En qué medida, justo con esto, había encontrado yo el concepto de lo «trágico» y había llegado al conocimiento definitivo de lo que es la sicología de la tragedia, es cosa que he vuelto a exponer últimamente en el Crepúsculo de los ídolos, p. 139. «El decir sí a la vida incluso en sus problemas más extraños y duros; la voluntad de vida, regocijándose en su propia inagotabilidad al sacrificar a sus tipos más altos, a eso fue a lo que yo llamé dionisiaco, eso fue lo que yo adiviné como puente que lleva a la sicología del poeta trágico . No para desembarazarse del espanto y la compasión, no para purificarse de un afecto peligroso mediante una vehemente descarga de ese afecto –así lo entendió
Aristóteles– sino para, más allá del espanto y la compasión, ser nosotros mismos el eterno placer del devenir, ese placer que incluye en sí también el placer de destruir ». En este sentido tengo derecho a considerarme el primer filósofo trágico, es decir, la máxima antítesis y el máximo antípoda de un filósofo pesimista.
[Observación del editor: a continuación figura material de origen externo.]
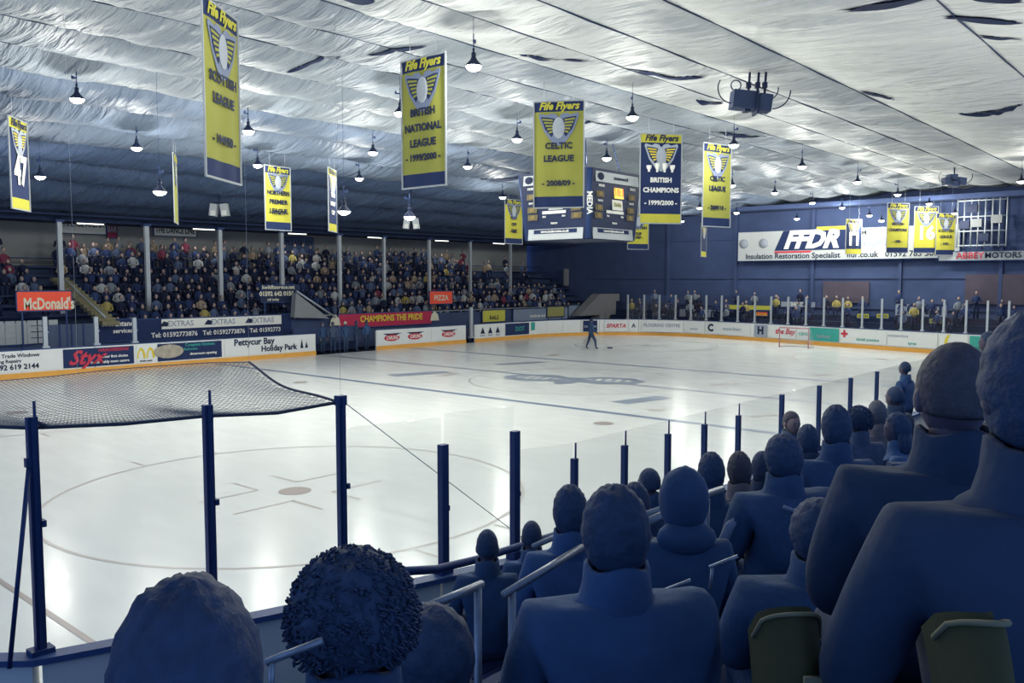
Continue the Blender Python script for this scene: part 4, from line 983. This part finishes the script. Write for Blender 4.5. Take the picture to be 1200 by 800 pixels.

Antes de mí no existe esta transposición de lo dionisiaco a un pathos filosófico: falta la sabiduría trágica; en vano he buscado indicios de ella incluso en los grandes griegos de la filosofía, los de los dos siglos anteriores a Sócrates. Me ha quedado una duda con respecto a Heraclito , en cuya cercanía siento más calor y me encuentro de mejor humor que en ningún otro lugar. La afirmación del fluir y del aniquilar , que es lo decisivo en la filosofia dionisiaca, el decir sí a la antítesis y a la guerra, el devenir , el rechazo radical incluso del concepto mismo de
«ser»; en esto tengo que reconocer, en cualquier circunstancia, lo más afín a mí entre lo que hasta ahora se ha pensado. La doctrina del «eterno retorno», es decir, del ciclo incondicional, infinitamente repetido, de todas las cosas, esta doctrina de Zaratustra podría, en definitiva, haber sido enseñada también por Heraclito. Al menos la Estoa, que ha heredado de Heraclito casi todas sus ideas fundamentales, conserva huellas de esa doctrina.